Les traits et caractéristiques de l'armée de milice sont les dimensions énormes de cette armée, sa capacité militaire relativement faible et un excellent équipement avec le matériel le plus moderne de la technique militaire. Toutes ces caractéristiques se trouvent en rapport étroit l'une avec l'autre.

Les énormes armées qui se voient appelées par la mobilisation, qui n'ont pas de noyaux permanents et, par là, n'ont pas pu recevoir en temps de paix de formation approfondie dans les formations militaires régulières, ces armées n'auront évidemment qu'une discipline et qu'une valeur militaire médiocres. Leur faiblesse s'avérera particulièrement nette dans le domaine des manœuvres et de la tactique. Ces insuffisances doivent absolument être compensées d'une façon ou d'une autre par un moyen quelconque, et la technique de la guerre est précisément le moyen qui y convient. On tendra à la déployer dans toute sa puissance pour démoraliser l'adversaire et pour couvrir ses propres troupes. Etant donné ces circonstances, l'armée de milice convient mieux à la défense qu'à l'attaque.

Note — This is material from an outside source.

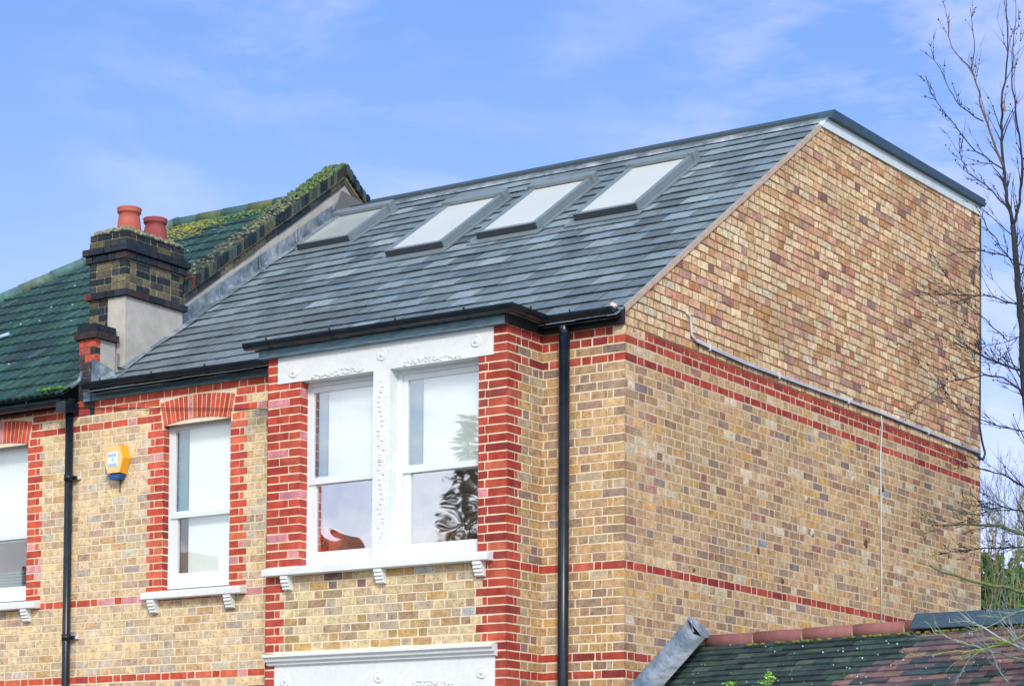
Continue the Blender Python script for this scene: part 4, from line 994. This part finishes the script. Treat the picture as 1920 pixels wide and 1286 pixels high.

Néanmoins, cette propriété de la milice, sa puissance numérique énorme, peut rendre sur le théâtre des opérations de bons services. A cette fin, il faut seulement avoir un réseau de transports excellent pour l'acheminement des hommes par chemins de fer, par voitures et par voies d'eau. Dans ces conditions, même des troupes lourdes et de capacité militaire réduite peuvent défaire l'adversaire avec leurs masses bien concentrées. Mais cet avantage de la milice ne joue qu'avec d'excellents moyens de transport et un équipement technique parfait. En outre si nous avons à l'esprit les quantités inévitables d'équipement, d'approvisionnement, de matériel équestre, etc. que cela implique, il faut reconnaître qu'une telle armée de milice ne peut remplir sa tâche que dans un pays à l'industrie hautement développée. Il serait insensé de penser qu'en temps de paix, une armée de milice n'exige que des dépenses restreintes. On ne doit pas oublier que les fusils, les canons et en général tout l'armement doit exister déjà avant la guerre et être maintenu en parfait état.

Ainsi le système de la milice serait une force énorme, mais seulement à la condition que l'Etat soit extrêmement cultivé et dispose d'une industrie hautement développée et de grandes richesses. Ces grands moyens sont particulièrement nécessaires au cours de la guerre. Il n'est que de penser aux millions de fusils, aux centaines de milliers de mitrailleuses, aux dizaines de milliers de canons, aux centaines de millions d'obus, aux milliards de balles, etc., sans même compter du tout les pertes humaines. Souvenons-nous simplement des dimensions de la récente guerre des « peuples armés » qui ne peut être considérée que comme une étape préparatoire par rapport aux dimensions d'un combat des armées de milice. Un Etat socialiste quelconque peut-il, dans sa période transitoire, faire face à de telles dépenses ? Sans ces masses humaines énormes et sans cette technique militaire poussée jusqu'à la perfection, une armée de milice ne vaut pas le moindre sou.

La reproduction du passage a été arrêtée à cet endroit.